• [Exercise task]
Print the lines of the listing below verbatim from its first line through the line bearing "S.camera = cam". Any pictures are to be omitted.

• [Source data]
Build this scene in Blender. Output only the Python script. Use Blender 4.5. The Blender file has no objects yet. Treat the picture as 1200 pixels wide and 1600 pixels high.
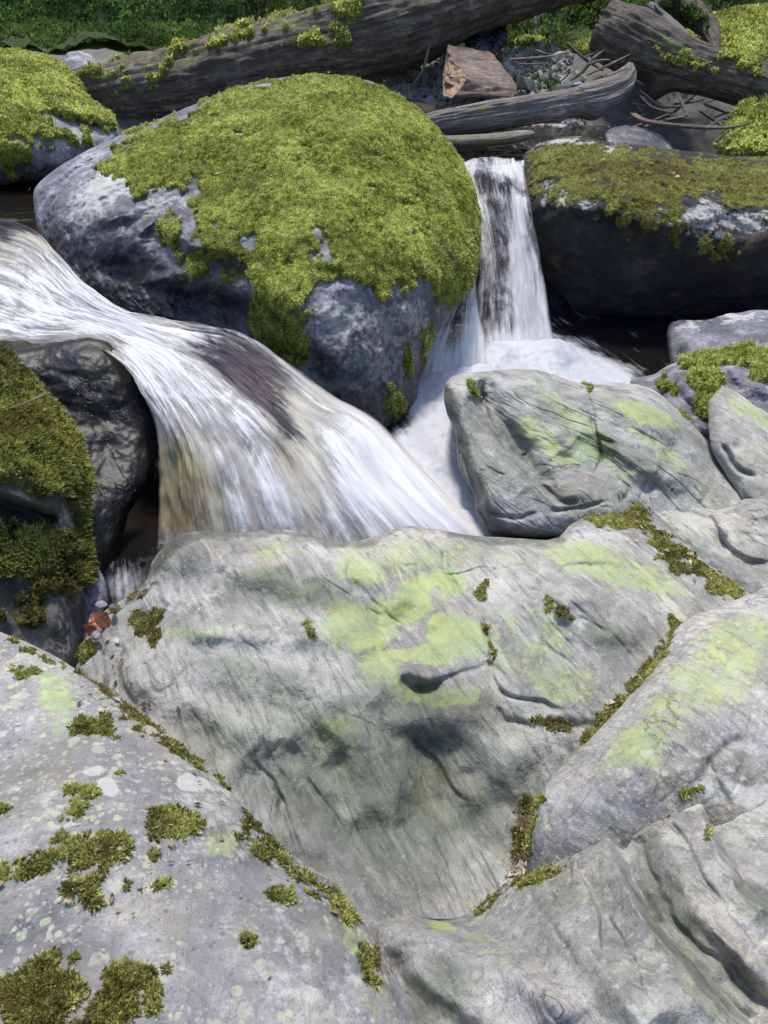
import bpy, math, random
import numpy as np
from mathutils import Vector

# ------------------------------------------------------------------ camera, world, sun, exposure
S = bpy.context.scene
COL = S.collection
CAMZ = 1.30; PITCH = 35.0; VFOV = 66.0
cam_data = bpy.data.cameras.new("camera")
cam = bpy.data.objects.new("camera", cam_data); COL.objects.link(cam)
cam.location = (0, 0, CAMZ)
cam.rotation_euler = (math.radians(90 - PITCH), 0, 0)
cam_data.sensor_fit = 'VERTICAL'; cam_data.sensor_height = 24.0
cam_data.lens = 12.0 / math.tan(math.radians(VFOV / 2))
cam_data.clip_start = 0.02; cam_data.clip_end = 400.0
S.camera = cam

SUN_EL = 69.0; SUN_AZ = -10.0      # azimuth clockwise from +Y (beyond the scene, to the right)
W = bpy.data.worlds.new("World"); S.world = W; W.use_nodes = True
wn = W.node_tree.nodes; wl = W.node_tree.links
sky = wn.new('ShaderNodeTexSky'); sky.sky_type = 'NISHITA'; sky.sun_disc = False
sky.sun_elevation = math.radians(SUN_EL); sky.sun_rotation = math.radians(SUN_AZ)
wl.new(sky.outputs[0], wn['Background'].inputs[0]); wn['Background'].inputs[1].default_value = 0.15
sd = bpy.data.lights.new("sun", 'SUN'); sd.energy = 2.5; sd.angle = math.radians(9); sd.color = (1, .94, .84)
sun = bpy.data.objects.new("sun", sd); COL.objects.link(sun); sun.location = (3, 6, 9)
_e, _a = math.radians(SUN_EL), math.radians(SUN_AZ)
sdir = Vector((math.sin(_a) * math.cos(_e), math.cos(_a) * math.cos(_e), math.sin(_e)))
sun.rotation_euler = (-sdir).to_track_quat('-Z', 'Y').to_euler()
S.view_settings.view_transform = 'Standard'; S.view_settings.look = 'None'
S.view_settings.gamma = 1.0; S.view_settings.exposure = 1.20
S.render.resolution_x = 768; S.render.resolution_y = 1024
try:
    S.cycles.max_bounces = 8; S.cycles.transparent_max_bounces = 12
except Exception: pass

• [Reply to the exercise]
Build this scene in Blender. Output only the Python script. Use Blender 4.5. The Blender file has no objects yet. Treat the picture as 1200 pixels wide and 1600 pixels high.
import bpy, math, random
import numpy as np
from mathutils import Vector

# ------------------------------------------------------------------ camera, world, sun, exposure
S = bpy.context.scene
COL = S.collection
CAMZ = 1.30; PITCH = 35.0; VFOV = 66.0
cam_data = bpy.data.cameras.new("camera")
cam = bpy.data.objects.new("camera", cam_data); COL.objects.link(cam)
cam.location = (0, 0, CAMZ)
cam.rotation_euler = (math.radians(90 - PITCH), 0, 0)
cam_data.sensor_fit = 'VERTICAL'; cam_data.sensor_height = 24.0
cam_data.lens = 12.0 / math.tan(math.radians(VFOV / 2))
cam_data.clip_start = 0.02; cam_data.clip_end = 400.0
S.camera = cam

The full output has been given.